STORED DATA:
..............................
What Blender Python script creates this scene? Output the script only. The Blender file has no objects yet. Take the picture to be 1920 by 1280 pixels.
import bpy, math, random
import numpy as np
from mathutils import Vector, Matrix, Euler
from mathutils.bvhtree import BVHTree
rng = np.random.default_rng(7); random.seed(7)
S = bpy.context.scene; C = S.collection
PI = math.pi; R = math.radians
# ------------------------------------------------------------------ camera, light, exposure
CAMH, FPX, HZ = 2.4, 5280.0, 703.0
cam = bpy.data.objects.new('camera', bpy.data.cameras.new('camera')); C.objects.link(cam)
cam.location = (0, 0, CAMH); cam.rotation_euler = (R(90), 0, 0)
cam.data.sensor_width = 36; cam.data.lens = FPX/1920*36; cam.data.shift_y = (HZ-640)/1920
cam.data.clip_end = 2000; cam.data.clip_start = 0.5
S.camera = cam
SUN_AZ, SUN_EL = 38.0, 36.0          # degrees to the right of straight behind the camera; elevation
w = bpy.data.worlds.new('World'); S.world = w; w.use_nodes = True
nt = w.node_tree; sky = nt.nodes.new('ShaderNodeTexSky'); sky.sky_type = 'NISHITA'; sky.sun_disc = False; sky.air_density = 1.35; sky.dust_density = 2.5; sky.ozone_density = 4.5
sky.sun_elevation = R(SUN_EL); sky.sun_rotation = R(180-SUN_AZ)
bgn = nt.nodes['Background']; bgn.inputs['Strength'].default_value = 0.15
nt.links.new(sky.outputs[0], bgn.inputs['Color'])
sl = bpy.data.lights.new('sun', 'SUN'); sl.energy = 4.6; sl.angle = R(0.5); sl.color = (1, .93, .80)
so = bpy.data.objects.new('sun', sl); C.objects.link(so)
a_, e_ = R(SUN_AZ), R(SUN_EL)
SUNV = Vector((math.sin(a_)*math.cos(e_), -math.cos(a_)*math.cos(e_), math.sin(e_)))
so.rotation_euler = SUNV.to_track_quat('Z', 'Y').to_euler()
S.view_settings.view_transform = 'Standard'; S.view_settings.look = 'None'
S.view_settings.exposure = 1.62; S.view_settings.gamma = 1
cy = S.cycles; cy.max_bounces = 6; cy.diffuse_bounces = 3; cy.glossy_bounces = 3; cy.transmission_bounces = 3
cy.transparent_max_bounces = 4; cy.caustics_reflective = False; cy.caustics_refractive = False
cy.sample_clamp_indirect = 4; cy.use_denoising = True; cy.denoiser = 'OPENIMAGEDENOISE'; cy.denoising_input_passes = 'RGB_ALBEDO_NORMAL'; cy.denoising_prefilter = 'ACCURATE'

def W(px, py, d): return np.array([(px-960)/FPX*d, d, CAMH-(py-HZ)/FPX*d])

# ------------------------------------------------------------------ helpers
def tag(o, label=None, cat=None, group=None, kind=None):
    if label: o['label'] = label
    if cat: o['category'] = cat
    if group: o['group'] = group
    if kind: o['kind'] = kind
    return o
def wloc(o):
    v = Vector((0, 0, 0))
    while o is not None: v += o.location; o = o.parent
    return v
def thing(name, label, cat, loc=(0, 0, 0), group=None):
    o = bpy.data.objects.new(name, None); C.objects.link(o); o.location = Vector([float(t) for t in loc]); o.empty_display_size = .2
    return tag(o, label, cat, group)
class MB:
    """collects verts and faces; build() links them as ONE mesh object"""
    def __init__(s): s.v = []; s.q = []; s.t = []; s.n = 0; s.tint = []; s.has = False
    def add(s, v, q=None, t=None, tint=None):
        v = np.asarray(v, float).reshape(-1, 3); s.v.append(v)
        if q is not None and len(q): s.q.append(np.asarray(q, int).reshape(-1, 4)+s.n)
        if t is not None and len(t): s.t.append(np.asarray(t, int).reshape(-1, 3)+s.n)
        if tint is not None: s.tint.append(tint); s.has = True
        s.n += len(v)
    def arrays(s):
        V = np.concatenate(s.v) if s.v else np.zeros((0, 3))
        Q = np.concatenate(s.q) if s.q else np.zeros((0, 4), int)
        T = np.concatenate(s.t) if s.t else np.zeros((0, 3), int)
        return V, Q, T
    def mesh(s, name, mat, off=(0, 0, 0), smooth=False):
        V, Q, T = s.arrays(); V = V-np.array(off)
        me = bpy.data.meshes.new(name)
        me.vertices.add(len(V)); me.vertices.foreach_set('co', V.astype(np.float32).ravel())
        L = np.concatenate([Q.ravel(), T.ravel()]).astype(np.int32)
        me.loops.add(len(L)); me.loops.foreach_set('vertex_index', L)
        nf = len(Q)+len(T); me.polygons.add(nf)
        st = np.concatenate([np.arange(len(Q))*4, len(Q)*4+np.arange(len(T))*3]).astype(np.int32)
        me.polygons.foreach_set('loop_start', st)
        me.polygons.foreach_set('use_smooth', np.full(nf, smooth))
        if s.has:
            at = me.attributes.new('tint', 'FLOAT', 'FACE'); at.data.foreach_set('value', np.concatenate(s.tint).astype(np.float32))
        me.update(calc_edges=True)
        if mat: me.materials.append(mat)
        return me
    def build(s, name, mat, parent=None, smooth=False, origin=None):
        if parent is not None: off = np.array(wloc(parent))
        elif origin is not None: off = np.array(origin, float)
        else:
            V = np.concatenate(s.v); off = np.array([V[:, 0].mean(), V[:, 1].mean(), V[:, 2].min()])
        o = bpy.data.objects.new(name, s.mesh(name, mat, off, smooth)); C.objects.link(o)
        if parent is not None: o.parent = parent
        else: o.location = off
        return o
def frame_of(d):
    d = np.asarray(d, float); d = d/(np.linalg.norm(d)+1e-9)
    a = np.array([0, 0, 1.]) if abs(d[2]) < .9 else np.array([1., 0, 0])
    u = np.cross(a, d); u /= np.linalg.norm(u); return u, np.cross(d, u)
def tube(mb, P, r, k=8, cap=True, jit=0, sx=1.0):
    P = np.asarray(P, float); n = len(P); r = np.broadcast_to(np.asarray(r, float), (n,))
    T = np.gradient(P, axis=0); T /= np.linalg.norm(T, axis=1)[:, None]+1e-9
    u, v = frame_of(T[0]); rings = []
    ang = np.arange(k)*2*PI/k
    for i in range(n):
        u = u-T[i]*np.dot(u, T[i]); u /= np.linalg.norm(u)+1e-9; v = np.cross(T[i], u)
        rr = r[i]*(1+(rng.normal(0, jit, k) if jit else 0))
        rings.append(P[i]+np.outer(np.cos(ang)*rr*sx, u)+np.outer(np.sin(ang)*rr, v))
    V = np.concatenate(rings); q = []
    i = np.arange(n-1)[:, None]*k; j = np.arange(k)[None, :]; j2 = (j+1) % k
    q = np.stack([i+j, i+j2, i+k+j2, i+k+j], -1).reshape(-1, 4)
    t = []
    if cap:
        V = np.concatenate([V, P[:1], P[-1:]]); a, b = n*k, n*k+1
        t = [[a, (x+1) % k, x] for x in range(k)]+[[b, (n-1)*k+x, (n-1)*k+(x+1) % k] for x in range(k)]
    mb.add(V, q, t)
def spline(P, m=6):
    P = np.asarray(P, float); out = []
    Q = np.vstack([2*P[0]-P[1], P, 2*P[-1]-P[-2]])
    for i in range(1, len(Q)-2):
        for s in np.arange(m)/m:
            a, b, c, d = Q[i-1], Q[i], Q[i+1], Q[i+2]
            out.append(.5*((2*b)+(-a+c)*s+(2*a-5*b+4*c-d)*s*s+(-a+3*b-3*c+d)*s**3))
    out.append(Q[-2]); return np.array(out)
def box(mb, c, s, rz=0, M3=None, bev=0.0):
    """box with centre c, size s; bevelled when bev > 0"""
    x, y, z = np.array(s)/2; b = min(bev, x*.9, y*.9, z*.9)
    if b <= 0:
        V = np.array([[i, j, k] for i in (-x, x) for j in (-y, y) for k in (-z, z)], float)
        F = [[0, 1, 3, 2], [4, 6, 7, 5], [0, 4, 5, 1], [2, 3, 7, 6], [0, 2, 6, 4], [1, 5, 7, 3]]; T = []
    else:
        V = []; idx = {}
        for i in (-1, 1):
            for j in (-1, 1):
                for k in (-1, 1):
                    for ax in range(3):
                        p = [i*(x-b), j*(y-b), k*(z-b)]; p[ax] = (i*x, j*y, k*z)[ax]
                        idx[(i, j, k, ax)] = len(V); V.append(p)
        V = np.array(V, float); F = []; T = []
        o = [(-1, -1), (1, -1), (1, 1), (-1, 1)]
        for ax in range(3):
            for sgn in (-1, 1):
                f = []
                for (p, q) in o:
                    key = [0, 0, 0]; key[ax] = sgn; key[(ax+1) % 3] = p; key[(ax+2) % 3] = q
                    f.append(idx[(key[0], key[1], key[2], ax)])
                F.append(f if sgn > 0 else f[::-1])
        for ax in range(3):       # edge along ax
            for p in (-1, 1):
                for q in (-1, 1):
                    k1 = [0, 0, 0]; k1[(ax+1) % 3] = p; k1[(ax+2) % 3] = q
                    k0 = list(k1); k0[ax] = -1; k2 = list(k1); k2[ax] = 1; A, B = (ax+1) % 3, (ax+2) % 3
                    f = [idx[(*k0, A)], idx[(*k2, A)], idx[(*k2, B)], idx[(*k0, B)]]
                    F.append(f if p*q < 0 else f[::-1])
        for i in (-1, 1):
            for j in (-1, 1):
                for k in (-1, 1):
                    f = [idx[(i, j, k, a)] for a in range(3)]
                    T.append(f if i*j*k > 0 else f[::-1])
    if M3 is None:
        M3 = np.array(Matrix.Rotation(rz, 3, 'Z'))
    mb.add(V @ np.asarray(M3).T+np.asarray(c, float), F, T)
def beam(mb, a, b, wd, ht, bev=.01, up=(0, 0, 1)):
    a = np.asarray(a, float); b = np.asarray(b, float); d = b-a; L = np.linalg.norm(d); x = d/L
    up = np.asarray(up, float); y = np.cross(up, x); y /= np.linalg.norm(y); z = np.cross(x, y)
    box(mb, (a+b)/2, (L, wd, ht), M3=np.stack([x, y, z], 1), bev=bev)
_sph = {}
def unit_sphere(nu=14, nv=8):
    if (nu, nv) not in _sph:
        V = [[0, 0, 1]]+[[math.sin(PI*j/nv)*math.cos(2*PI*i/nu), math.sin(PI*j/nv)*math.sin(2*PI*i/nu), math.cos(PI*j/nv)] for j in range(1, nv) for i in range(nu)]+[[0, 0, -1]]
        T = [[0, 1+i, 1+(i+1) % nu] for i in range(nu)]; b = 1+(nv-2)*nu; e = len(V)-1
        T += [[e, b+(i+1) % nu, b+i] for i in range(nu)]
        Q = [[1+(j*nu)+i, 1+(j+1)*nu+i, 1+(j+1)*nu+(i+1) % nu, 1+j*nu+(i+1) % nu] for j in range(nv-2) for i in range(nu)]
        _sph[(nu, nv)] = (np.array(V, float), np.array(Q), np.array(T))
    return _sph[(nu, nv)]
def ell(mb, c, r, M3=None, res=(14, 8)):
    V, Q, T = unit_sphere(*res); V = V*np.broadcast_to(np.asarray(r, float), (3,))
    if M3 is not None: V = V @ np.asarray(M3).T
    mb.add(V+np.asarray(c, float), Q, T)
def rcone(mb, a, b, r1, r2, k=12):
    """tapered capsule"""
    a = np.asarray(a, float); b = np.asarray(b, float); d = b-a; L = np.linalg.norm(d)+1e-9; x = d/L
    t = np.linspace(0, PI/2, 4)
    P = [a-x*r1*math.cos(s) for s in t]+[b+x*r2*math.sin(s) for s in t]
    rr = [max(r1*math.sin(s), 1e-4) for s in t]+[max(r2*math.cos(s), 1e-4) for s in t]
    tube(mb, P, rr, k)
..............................
GOAL OF THE EXERCISE:
Every line above that contains the word "scene" should be reported.

ANSWER TO THE TASK:
What Blender Python script creates this scene? Output the script only. The Blender file has no objects yet. Take the picture to be 1920 by 1280 pixels.
S = bpy.context.scene; C = S.collection